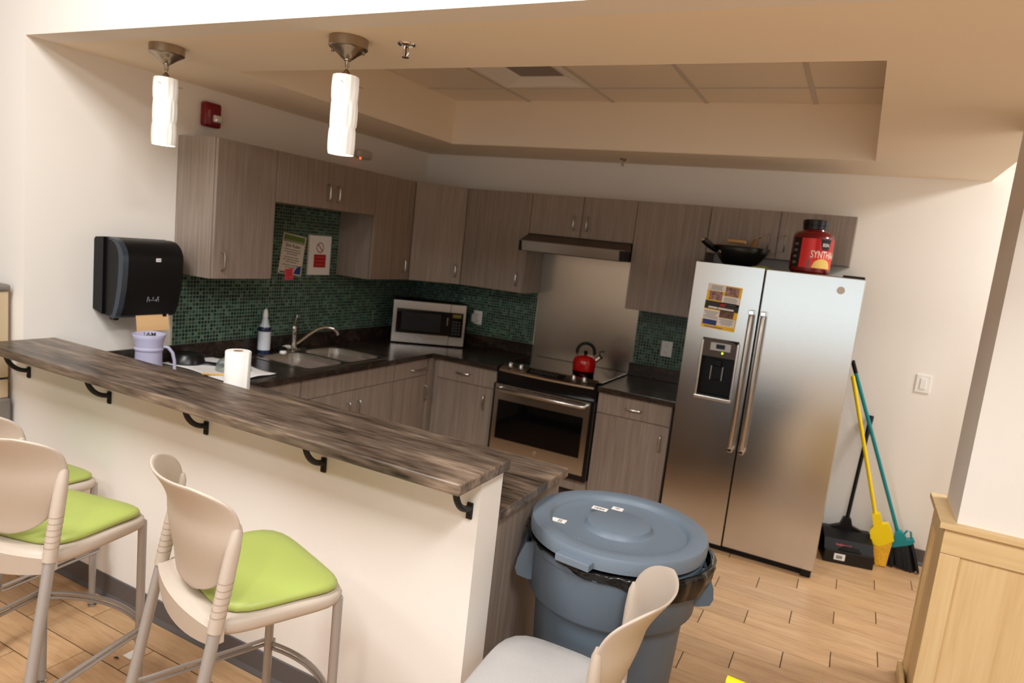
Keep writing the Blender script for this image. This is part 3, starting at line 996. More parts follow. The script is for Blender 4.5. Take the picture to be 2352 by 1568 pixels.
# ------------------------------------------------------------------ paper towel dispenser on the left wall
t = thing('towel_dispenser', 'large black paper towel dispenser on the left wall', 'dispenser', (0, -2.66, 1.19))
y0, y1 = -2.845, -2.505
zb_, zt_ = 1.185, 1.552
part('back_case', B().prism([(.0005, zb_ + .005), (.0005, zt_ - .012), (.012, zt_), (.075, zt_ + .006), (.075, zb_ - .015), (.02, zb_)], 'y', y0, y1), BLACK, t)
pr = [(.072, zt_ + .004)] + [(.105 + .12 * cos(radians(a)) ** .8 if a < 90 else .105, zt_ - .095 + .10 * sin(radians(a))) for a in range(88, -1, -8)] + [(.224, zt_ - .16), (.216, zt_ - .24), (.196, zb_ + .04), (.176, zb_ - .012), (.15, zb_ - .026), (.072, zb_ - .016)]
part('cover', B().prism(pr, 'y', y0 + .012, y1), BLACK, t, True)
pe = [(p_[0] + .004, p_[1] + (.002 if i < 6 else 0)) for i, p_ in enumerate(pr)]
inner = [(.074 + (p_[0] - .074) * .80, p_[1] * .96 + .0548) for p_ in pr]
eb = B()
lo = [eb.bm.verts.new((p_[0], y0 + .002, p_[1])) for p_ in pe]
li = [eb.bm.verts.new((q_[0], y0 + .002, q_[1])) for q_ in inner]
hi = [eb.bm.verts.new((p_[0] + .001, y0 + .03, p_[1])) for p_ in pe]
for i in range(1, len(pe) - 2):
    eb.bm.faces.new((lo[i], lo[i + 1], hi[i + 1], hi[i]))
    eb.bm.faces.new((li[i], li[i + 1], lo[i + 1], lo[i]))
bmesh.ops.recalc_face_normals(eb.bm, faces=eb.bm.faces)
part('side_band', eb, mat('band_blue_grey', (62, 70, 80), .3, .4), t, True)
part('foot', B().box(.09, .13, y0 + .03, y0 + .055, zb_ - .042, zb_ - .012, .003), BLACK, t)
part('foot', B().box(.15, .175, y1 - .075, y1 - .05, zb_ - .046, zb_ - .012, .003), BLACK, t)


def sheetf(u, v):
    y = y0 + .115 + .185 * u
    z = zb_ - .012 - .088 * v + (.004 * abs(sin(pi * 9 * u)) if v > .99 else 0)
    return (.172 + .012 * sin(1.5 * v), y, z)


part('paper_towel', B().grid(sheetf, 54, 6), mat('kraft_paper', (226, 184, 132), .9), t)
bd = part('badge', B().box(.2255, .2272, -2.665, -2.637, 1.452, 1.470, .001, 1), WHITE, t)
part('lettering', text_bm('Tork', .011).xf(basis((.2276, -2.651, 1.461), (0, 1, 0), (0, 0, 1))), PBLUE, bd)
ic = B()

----

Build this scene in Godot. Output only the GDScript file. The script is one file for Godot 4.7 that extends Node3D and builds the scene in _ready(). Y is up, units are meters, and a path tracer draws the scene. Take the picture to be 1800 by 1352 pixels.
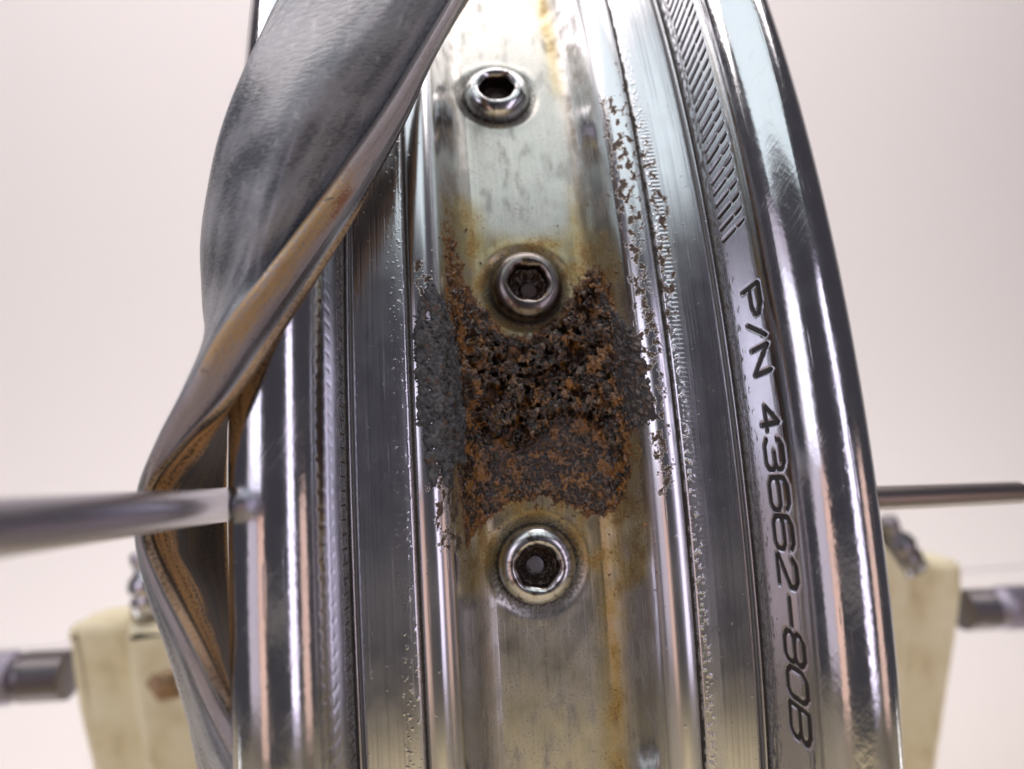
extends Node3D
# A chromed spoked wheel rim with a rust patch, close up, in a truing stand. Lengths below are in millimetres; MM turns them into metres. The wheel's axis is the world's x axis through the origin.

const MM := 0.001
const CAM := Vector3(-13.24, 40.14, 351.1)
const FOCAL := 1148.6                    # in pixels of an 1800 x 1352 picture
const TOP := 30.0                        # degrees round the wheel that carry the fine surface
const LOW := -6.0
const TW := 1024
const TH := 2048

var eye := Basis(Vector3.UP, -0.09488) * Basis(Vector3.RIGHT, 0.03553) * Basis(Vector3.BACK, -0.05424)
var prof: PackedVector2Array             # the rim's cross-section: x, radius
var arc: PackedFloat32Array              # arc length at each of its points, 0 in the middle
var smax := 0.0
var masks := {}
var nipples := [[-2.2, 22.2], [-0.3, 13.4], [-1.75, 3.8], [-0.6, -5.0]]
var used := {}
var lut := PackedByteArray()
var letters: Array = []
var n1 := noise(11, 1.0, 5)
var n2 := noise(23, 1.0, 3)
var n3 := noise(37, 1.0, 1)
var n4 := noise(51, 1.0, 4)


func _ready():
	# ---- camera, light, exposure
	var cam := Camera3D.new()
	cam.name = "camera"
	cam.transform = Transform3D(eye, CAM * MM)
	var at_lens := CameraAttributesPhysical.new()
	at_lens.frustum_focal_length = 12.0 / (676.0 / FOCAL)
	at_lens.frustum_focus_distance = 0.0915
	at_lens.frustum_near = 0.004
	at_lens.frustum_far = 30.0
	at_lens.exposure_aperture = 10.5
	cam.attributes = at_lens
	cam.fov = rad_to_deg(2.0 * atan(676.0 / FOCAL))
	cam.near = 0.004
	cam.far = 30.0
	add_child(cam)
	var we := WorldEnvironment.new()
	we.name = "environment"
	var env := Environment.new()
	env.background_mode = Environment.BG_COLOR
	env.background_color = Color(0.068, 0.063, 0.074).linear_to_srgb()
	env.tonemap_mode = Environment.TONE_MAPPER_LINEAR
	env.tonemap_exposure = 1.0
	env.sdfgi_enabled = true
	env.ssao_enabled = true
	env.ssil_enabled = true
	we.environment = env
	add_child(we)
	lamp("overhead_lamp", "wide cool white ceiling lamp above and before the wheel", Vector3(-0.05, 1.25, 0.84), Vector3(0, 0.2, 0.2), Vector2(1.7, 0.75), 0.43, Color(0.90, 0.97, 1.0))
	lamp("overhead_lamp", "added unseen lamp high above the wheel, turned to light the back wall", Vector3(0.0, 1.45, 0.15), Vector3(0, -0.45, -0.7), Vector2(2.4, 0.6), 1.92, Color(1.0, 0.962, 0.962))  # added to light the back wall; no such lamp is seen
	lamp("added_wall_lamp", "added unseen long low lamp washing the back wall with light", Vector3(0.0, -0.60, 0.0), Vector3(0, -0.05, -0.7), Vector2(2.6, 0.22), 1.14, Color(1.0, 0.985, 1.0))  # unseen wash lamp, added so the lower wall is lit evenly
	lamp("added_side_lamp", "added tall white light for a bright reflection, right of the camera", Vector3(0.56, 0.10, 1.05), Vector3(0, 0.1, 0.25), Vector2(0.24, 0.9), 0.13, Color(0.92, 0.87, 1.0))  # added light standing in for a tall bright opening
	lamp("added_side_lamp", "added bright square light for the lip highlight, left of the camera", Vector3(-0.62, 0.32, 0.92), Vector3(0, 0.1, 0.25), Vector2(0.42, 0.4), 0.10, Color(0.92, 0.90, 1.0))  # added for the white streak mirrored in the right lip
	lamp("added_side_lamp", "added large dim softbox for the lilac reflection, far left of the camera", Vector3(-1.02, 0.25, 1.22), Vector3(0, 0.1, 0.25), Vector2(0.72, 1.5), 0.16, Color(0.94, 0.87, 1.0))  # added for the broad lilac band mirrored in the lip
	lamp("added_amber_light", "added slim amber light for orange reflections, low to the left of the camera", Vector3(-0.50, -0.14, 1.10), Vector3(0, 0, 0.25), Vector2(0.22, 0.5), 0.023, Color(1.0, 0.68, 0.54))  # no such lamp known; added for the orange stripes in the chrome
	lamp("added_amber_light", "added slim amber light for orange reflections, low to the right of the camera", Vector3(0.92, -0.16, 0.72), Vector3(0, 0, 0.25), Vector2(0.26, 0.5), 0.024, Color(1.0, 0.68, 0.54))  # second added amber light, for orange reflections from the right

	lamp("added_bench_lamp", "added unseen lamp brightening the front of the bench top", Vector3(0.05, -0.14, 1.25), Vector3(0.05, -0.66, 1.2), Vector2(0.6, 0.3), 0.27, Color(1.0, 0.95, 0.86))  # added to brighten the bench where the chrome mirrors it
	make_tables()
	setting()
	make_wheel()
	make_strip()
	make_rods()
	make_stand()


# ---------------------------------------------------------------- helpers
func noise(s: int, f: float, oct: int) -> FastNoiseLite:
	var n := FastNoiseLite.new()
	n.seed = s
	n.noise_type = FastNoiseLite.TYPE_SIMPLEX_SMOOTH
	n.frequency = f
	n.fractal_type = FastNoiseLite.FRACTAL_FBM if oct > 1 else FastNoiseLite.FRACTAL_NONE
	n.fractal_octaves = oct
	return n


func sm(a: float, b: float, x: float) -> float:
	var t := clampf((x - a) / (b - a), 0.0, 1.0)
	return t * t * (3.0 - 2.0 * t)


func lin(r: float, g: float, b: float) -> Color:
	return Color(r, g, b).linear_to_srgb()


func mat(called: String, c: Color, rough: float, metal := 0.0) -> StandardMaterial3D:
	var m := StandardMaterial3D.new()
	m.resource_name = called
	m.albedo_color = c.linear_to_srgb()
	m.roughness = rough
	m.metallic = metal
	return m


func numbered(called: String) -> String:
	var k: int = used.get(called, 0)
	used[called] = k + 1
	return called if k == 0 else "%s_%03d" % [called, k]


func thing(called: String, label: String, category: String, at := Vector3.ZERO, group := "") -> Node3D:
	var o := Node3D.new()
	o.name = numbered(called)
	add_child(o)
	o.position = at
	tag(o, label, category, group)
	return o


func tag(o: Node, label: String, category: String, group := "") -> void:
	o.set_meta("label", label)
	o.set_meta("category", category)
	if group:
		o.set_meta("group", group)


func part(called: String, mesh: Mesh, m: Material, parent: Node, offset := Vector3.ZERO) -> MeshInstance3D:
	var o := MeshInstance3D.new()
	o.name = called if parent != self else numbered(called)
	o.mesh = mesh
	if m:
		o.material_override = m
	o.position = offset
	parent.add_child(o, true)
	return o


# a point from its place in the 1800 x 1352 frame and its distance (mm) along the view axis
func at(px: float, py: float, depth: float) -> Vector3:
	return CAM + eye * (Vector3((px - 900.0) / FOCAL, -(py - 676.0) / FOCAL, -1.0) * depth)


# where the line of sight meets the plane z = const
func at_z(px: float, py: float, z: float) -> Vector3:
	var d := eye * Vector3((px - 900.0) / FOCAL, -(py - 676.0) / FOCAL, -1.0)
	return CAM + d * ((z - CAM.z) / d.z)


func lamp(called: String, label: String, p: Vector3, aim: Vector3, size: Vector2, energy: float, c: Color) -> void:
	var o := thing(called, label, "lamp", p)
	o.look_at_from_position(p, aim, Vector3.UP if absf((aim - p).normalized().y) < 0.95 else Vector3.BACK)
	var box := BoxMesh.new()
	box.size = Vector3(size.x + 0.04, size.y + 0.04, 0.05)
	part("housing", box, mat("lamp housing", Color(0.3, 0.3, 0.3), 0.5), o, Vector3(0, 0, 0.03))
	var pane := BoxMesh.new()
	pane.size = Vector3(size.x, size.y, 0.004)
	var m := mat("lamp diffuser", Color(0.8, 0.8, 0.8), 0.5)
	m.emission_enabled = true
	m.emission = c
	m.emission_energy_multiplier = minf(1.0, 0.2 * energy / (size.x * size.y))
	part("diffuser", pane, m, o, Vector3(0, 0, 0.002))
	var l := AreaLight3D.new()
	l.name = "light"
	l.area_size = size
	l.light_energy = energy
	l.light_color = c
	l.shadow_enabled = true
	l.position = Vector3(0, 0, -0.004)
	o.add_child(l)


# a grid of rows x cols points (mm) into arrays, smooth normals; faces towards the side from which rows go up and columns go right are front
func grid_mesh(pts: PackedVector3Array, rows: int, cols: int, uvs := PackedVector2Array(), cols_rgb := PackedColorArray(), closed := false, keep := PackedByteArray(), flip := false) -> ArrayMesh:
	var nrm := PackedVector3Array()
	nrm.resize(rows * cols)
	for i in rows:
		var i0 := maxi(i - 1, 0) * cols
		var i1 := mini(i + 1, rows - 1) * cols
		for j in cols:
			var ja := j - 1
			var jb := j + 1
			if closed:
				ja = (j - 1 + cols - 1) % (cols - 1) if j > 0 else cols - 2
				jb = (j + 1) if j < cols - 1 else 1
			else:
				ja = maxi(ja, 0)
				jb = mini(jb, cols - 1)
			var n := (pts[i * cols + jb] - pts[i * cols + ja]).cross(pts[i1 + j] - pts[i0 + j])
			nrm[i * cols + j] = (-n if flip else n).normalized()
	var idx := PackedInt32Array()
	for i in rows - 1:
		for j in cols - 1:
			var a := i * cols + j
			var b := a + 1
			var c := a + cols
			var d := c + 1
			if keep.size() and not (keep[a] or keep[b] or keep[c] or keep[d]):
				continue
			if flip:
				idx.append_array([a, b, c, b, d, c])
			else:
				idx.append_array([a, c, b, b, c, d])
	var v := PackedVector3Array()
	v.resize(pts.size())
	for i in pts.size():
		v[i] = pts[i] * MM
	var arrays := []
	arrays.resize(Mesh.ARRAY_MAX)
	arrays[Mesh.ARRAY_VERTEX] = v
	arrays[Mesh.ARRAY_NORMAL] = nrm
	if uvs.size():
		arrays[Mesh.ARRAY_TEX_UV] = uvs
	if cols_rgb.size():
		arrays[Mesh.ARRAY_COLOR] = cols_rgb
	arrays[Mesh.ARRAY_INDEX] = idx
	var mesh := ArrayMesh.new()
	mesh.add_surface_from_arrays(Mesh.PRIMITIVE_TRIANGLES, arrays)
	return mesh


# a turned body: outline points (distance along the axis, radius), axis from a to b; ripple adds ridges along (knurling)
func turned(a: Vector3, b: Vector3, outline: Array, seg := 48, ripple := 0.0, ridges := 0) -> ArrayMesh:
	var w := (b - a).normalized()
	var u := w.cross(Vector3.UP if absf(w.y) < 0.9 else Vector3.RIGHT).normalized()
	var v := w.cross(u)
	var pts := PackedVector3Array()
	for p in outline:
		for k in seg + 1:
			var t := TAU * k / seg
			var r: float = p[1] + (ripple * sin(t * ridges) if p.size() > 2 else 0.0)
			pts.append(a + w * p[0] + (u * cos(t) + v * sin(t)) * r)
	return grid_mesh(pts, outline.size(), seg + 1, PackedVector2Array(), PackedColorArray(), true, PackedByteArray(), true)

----

* _Required task_
Starting at the line that contains "Keep writing the" and stopping at the line that contains "return (.172 + .012 * sin(1.5 * v), y, z)", transcribe the lines exactly; both boundary lines are to be included.

* _Full answer_
Keep writing the Blender script for this image. This is part 3, starting at line 996. More parts follow. The script is for Blender 4.5. Take the picture to be 2352 by 1568 pixels.
# ------------------------------------------------------------------ paper towel dispenser on the left wall
t = thing('towel_dispenser', 'large black paper towel dispenser on the left wall', 'dispenser', (0, -2.66, 1.19))
y0, y1 = -2.845, -2.505
zb_, zt_ = 1.185, 1.552
part('back_case', B().prism([(.0005, zb_ + .005), (.0005, zt_ - .012), (.012, zt_), (.075, zt_ + .006), (.075, zb_ - .015), (.02, zb_)], 'y', y0, y1), BLACK, t)
pr = [(.072, zt_ + .004)] + [(.105 + .12 * cos(radians(a)) ** .8 if a < 90 else .105, zt_ - .095 + .10 * sin(radians(a))) for a in range(88, -1, -8)] + [(.224, zt_ - .16), (.216, zt_ - .24), (.196, zb_ + .04), (.176, zb_ - .012), (.15, zb_ - .026), (.072, zb_ - .016)]
part('cover', B().prism(pr, 'y', y0 + .012, y1), BLACK, t, True)
pe = [(p_[0] + .004, p_[1] + (.002 if i < 6 else 0)) for i, p_ in enumerate(pr)]
inner = [(.074 + (p_[0] - .074) * .80, p_[1] * .96 + .0548) for p_ in pr]
eb = B()
lo = [eb.bm.verts.new((p_[0], y0 + .002, p_[1])) for p_ in pe]
li = [eb.bm.verts.new((q_[0], y0 + .002, q_[1])) for q_ in inner]
hi = [eb.bm.verts.new((p_[0] + .001, y0 + .03, p_[1])) for p_ in pe]
for i in range(1, len(pe) - 2):
    eb.bm.faces.new((lo[i], lo[i + 1], hi[i + 1], hi[i]))
    eb.bm.faces.new((li[i], li[i + 1], lo[i + 1], lo[i]))
bmesh.ops.recalc_face_normals(eb.bm, faces=eb.bm.faces)
part('side_band', eb, mat('band_blue_grey', (62, 70, 80), .3, .4), t, True)
part('foot', B().box(.09, .13, y0 + .03, y0 + .055, zb_ - .042, zb_ - .012, .003), BLACK, t)
part('foot', B().box(.15, .175, y1 - .075, y1 - .05, zb_ - .046, zb_ - .012, .003), BLACK, t)


def sheetf(u, v):
    y = y0 + .115 + .185 * u
    z = zb_ - .012 - .088 * v + (.004 * abs(sin(pi * 9 * u)) if v > .99 else 0)
    return (.172 + .012 * sin(1.5 * v), y, z)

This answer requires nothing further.